Extracted data:

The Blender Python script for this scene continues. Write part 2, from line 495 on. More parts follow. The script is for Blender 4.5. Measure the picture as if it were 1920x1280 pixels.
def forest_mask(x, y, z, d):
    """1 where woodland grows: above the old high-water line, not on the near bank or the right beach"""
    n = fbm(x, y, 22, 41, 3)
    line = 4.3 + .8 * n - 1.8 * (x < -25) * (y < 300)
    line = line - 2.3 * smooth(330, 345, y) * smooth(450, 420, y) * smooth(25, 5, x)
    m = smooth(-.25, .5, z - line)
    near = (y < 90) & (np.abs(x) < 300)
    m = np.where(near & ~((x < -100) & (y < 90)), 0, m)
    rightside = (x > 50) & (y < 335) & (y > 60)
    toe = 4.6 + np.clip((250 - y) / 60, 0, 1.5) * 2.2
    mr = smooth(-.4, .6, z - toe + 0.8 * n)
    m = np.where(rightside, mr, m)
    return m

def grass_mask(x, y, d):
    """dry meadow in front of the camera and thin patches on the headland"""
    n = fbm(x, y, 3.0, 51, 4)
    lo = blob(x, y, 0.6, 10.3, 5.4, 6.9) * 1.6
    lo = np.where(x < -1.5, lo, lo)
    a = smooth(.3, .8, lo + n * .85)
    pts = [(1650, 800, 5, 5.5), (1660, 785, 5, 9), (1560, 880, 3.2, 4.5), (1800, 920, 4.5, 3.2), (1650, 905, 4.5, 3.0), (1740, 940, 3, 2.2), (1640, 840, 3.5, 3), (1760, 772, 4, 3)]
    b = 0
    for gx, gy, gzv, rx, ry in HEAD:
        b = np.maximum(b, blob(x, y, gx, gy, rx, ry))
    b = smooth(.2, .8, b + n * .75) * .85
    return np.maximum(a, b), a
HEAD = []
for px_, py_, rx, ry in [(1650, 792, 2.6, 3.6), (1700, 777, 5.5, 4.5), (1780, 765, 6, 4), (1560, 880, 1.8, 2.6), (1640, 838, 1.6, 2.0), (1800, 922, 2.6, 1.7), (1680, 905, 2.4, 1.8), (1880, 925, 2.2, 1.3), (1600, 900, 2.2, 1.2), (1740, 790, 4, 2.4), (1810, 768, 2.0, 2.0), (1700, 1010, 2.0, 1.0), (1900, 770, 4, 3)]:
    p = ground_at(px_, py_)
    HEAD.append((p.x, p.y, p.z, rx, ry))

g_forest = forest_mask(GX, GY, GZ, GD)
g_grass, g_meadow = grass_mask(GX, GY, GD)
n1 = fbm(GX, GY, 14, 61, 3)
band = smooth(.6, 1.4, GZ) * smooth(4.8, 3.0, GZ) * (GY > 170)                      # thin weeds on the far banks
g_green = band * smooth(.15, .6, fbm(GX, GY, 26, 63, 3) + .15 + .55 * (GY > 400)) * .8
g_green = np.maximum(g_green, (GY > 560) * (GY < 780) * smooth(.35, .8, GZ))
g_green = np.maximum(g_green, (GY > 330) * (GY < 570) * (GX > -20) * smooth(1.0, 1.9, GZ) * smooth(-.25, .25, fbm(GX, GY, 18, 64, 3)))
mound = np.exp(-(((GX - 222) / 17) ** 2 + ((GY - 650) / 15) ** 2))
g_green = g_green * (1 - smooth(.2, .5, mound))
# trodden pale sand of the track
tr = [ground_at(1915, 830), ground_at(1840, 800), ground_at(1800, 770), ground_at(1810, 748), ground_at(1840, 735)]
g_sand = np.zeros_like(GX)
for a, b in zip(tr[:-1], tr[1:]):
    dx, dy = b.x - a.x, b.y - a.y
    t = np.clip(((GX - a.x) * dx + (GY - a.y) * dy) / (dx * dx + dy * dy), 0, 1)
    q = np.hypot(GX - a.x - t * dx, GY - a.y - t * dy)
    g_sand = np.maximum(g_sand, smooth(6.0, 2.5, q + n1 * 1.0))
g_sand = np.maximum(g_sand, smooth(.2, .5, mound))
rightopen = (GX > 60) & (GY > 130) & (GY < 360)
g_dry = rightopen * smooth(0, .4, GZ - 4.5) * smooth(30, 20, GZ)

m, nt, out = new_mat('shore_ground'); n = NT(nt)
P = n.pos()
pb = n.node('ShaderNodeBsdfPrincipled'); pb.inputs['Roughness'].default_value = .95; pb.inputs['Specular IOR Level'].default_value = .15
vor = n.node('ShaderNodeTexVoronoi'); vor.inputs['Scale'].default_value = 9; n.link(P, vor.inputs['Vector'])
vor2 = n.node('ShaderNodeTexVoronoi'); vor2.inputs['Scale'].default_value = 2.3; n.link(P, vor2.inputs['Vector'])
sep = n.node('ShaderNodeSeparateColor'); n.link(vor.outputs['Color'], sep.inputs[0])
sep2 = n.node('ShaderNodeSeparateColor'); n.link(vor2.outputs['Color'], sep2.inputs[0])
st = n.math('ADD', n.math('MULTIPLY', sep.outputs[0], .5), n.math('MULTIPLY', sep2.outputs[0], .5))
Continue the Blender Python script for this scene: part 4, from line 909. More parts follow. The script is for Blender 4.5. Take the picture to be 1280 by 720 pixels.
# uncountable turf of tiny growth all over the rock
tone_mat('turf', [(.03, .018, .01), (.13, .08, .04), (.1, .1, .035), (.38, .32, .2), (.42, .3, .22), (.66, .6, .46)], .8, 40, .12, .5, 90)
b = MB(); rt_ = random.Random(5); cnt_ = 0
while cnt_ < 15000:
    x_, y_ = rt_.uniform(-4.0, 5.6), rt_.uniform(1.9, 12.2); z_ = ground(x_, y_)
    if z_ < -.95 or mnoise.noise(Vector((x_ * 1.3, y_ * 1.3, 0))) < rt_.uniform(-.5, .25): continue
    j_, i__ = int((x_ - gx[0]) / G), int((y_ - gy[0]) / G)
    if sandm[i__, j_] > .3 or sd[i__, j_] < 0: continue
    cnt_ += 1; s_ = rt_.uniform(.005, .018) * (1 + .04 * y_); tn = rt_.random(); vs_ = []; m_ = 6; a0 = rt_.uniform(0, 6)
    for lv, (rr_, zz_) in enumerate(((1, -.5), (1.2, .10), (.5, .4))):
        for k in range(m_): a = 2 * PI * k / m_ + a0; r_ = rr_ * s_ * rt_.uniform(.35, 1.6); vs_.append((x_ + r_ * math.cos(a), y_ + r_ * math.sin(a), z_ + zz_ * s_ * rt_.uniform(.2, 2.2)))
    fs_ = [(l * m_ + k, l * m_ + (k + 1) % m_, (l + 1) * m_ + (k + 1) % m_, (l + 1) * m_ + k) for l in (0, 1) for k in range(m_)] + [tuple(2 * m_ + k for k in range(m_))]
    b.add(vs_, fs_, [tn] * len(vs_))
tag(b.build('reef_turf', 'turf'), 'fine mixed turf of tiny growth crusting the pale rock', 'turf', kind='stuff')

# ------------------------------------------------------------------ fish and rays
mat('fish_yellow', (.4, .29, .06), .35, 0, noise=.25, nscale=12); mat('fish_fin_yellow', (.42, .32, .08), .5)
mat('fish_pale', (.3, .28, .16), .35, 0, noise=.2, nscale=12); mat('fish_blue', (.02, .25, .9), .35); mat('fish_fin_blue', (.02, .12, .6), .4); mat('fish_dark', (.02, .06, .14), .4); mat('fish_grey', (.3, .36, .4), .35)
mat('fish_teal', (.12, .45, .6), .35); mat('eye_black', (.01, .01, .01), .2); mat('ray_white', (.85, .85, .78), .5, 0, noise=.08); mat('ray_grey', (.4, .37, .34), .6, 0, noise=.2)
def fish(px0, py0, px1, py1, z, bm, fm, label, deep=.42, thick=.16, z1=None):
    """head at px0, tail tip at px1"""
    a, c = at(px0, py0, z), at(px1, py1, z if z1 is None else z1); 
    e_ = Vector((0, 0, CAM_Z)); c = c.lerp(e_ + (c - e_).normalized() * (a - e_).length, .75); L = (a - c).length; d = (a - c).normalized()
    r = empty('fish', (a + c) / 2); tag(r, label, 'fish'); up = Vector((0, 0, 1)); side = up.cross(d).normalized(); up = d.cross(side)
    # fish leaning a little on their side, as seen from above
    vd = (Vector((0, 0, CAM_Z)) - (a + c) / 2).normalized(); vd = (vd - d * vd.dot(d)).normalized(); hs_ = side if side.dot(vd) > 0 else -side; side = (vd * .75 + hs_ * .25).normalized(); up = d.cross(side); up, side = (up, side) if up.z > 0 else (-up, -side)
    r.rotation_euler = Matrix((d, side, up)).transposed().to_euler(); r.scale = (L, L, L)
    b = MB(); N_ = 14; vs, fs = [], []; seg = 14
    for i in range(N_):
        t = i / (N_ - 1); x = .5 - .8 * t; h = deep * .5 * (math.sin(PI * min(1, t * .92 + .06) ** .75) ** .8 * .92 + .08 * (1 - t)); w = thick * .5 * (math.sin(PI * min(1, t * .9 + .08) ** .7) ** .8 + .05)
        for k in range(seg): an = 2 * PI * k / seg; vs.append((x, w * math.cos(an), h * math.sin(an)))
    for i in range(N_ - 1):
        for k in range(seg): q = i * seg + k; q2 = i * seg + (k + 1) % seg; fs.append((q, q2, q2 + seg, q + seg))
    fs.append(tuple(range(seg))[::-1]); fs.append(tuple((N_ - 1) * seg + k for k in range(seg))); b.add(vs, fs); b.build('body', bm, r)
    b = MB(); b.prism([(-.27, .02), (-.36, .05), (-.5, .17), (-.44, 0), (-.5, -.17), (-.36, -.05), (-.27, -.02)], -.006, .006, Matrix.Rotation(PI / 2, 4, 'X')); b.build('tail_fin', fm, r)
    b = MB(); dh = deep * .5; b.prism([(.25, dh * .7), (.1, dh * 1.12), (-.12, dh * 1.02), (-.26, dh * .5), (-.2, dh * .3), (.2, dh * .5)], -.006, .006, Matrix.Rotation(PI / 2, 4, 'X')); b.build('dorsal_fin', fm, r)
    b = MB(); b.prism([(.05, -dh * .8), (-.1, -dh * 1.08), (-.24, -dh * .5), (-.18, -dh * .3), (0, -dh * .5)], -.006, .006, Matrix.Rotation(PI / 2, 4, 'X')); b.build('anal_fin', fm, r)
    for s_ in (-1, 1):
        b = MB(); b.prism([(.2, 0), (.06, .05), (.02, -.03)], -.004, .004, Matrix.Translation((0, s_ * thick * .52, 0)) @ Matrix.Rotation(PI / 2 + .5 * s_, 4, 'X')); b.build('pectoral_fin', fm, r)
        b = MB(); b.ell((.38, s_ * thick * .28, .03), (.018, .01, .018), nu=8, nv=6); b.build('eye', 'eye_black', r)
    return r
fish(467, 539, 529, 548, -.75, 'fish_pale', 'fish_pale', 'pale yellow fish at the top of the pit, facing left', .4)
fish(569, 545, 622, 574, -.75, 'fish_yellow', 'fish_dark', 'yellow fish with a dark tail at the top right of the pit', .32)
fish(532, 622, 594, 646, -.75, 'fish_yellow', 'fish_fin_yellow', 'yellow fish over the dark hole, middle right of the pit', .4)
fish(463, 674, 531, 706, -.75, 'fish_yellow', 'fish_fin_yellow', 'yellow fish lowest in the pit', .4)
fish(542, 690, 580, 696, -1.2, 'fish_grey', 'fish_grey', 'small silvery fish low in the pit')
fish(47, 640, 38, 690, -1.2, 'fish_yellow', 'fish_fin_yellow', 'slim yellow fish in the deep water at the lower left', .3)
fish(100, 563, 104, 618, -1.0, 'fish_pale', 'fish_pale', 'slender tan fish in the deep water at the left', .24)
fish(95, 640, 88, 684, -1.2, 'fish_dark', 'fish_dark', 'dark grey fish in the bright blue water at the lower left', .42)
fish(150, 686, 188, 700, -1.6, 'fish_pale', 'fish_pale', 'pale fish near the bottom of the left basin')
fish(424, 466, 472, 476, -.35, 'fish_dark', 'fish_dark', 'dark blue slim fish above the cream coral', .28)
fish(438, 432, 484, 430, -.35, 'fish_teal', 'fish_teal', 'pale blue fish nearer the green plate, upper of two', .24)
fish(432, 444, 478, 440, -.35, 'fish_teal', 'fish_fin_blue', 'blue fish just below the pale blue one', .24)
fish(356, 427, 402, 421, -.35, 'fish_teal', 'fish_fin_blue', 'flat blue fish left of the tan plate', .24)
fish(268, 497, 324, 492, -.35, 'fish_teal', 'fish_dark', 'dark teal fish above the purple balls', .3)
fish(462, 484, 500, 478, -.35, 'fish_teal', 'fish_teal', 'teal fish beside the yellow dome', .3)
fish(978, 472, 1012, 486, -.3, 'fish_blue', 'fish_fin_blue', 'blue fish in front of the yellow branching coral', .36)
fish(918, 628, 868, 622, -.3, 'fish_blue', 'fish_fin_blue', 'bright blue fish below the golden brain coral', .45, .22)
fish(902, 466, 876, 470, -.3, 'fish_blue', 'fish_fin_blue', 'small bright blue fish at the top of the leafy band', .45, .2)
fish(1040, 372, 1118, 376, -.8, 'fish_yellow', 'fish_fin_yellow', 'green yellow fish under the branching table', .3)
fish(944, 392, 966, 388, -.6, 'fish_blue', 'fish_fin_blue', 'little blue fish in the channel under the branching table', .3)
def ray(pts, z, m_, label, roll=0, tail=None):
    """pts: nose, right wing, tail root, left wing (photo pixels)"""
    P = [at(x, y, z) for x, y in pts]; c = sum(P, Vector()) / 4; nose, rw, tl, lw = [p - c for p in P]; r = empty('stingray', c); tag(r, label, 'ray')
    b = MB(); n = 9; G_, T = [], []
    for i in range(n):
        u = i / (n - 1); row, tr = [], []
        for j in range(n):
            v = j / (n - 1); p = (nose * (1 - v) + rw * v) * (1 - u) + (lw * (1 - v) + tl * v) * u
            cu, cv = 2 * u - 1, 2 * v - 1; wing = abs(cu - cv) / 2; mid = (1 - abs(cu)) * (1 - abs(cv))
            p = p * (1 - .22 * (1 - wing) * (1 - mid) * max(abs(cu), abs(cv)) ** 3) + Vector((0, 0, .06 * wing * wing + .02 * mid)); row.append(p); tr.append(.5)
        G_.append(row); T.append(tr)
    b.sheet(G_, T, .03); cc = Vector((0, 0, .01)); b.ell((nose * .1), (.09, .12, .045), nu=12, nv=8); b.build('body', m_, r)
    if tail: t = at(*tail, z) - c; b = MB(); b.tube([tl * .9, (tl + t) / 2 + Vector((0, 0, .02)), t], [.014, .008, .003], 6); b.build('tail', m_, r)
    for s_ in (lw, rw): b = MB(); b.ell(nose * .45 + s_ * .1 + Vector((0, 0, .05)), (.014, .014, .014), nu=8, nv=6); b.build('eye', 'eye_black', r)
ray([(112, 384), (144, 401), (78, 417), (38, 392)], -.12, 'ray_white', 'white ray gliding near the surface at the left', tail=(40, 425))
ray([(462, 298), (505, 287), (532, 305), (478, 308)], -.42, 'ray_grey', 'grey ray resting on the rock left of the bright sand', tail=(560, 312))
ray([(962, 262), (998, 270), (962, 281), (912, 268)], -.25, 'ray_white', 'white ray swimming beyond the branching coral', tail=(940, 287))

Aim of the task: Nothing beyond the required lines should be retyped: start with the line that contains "Continue the Blender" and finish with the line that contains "tag(b.build('reef_turf', 'turf'), 'fine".

Full output:
Continue the Blender Python script for this scene: part 4, from line 909. More parts follow. The script is for Blender 4.5. Take the picture to be 1280 by 720 pixels.
# uncountable turf of tiny growth all over the rock
tone_mat('turf', [(.03, .018, .01), (.13, .08, .04), (.1, .1, .035), (.38, .32, .2), (.42, .3, .22), (.66, .6, .46)], .8, 40, .12, .5, 90)
b = MB(); rt_ = random.Random(5); cnt_ = 0
while cnt_ < 15000:
    x_, y_ = rt_.uniform(-4.0, 5.6), rt_.uniform(1.9, 12.2); z_ = ground(x_, y_)
    if z_ < -.95 or mnoise.noise(Vector((x_ * 1.3, y_ * 1.3, 0))) < rt_.uniform(-.5, .25): continue
    j_, i__ = int((x_ - gx[0]) / G), int((y_ - gy[0]) / G)
    if sandm[i__, j_] > .3 or sd[i__, j_] < 0: continue
    cnt_ += 1; s_ = rt_.uniform(.005, .018) * (1 + .04 * y_); tn = rt_.random(); vs_ = []; m_ = 6; a0 = rt_.uniform(0, 6)
    for lv, (rr_, zz_) in enumerate(((1, -.5), (1.2, .10), (.5, .4))):
        for k in range(m_): a = 2 * PI * k / m_ + a0; r_ = rr_ * s_ * rt_.uniform(.35, 1.6); vs_.append((x_ + r_ * math.cos(a), y_ + r_ * math.sin(a), z_ + zz_ * s_ * rt_.uniform(.2, 2.2)))
    fs_ = [(l * m_ + k, l * m_ + (k + 1) % m_, (l + 1) * m_ + (k + 1) % m_, (l + 1) * m_ + k) for l in (0, 1) for k in range(m_)] + [tuple(2 * m_ + k for k in range(m_))]
    b.add(vs_, fs_, [tn] * len(vs_))
tag(b.build('reef_turf', 'turf'), 'fine mixed turf of tiny growth crusting the pale rock', 'turf', kind='stuff')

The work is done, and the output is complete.